Why working from home is counter-productive

July 4, 2019

Working from home can have some surprising downsides. Shutterstock


Why working from home is counter-productive

It was 7.30am and my husband and two children had just left for work and preschool. Outside, the rain hammered our roof. Cosy in my dressing gown and with the heater at my feet, I was glad not to be going out. Instead, I perched my laptop on the kitchen bench and worked from home: a luxury of modern life.

But as winter rolled on, I began to wonder: is working from home all that it promised?

A few months ago, it seemed like a great idea to cut back my days in the office. I’d save a couple of hours each day commuting, avoid inane banter with colleagues and spend more time focused on getting things done. The first few weeks were bliss: I started work at 7.30 and was chuffed at what I had achieved by 9. “If I were in the city, I’d only just be arriving!”

Two months in, my experience changed. I felt grumpy and had less energy, even though I’d been much less active. By 9pm, I was exhausted and ready for bed. It was harder to concentrate and I was not nearly as productive as I was in the first couple of weeks.

I ventured back into the city for some meetings. The train was packed and there was nowhere to sit, but I felt happy, almost exhilarated, clinging to a yellow bar and getting coughed on by strangers. When I arrived home at 6pm, I had so much energy. After putting the kids to bed, I worked through to 10pm. 

Macquarie University is conducting a big research project into mental fitness. According to associate professor Blake Dear: “We know a lot about what actions people need to stay physically fit: exercise, drink water and eat well. But surprisingly little research has been done into what actions people should take each day to stay mentally healthy.

“So far, we can see it’s important that at least some things happen each day: a social activity, a physical activity and a pleasant activity.

“A social interaction can be as simple as a passing conversation with a colleague. You might talk about the weather or what you did on the weekend. These conversations might seem pointless, but they impact your mental state. 

“A physical activity could be a walk to the train station, and a pleasant experience could be getting positive feedback on your work. These things are more likely happen in a structured work environment. If you work from home a lot, it’s easy for them to slip: your mood will drop, your energy levels will drop, and you’ll become less productive.”
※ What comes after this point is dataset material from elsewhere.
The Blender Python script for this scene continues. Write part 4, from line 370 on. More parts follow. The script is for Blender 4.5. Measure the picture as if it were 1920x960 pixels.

This resonates with my experience. I’m an introvert by nature so I assumed I would be content with my own company. I see my family in the morning and at night.

“Family isn’t enough,” Dear says. “A variety of interactions, doing new things and visiting new places all positively affect your mental health.”

According to Dear, there are a number of risks in working from home.

Low mood

Workplaces provide a structured environment for people to socialise. Interactions on the street, between colleagues and with clients, all provide a boost to our sense of wellbeing and energy.

I noticed that after working from home for a while, I started missing other things. I stopped attending events for breakfast or at night, and turned down a dinner with friends. It seemed silly to go all the way into the city for just a couple of hours. Dear warns that when people start to withdraw in one area, they will often spiral and are at risk of developing low mood.


I thought that avoiding social interactions would increase my ability to focus and get things done. But I found the opposite. After a few weeks at home, I’d find that tasks like writing an article from start to finish would take longer than in the office, where people would break my focus.

“Regular task switching can actually be good for concentration,” Dear says. “And with increased energy from socialising and feedback, it’s likely you’ll be more productive in an office.”


“Engaging with others will help you develop your own thinking,” Dear says. I’ve noticed that I think clearly and am more likely to be creative and innovative in conversation with others than I am alone.

Finally, a routine of working from home could have long-term health impacts. “Social interaction appears to be a protective factor for Alzheimer’s. The more social people are throughout their lives, the lower the risk of developing dementia.”

Working from home is appealing. There’s access to a well-stocked kitchen, no need to bother with make-up and I can put my head into producing work. But it feels cruddy to look up and realise I’m still in my pyjamas at midday.

For the past week, I’ve reversed my routine and am back in the city four days a week. I’m happier, I have more energy, I’m being creative and I’m generating ideas face-to-face with clients and colleagues. And I’m getting much more done.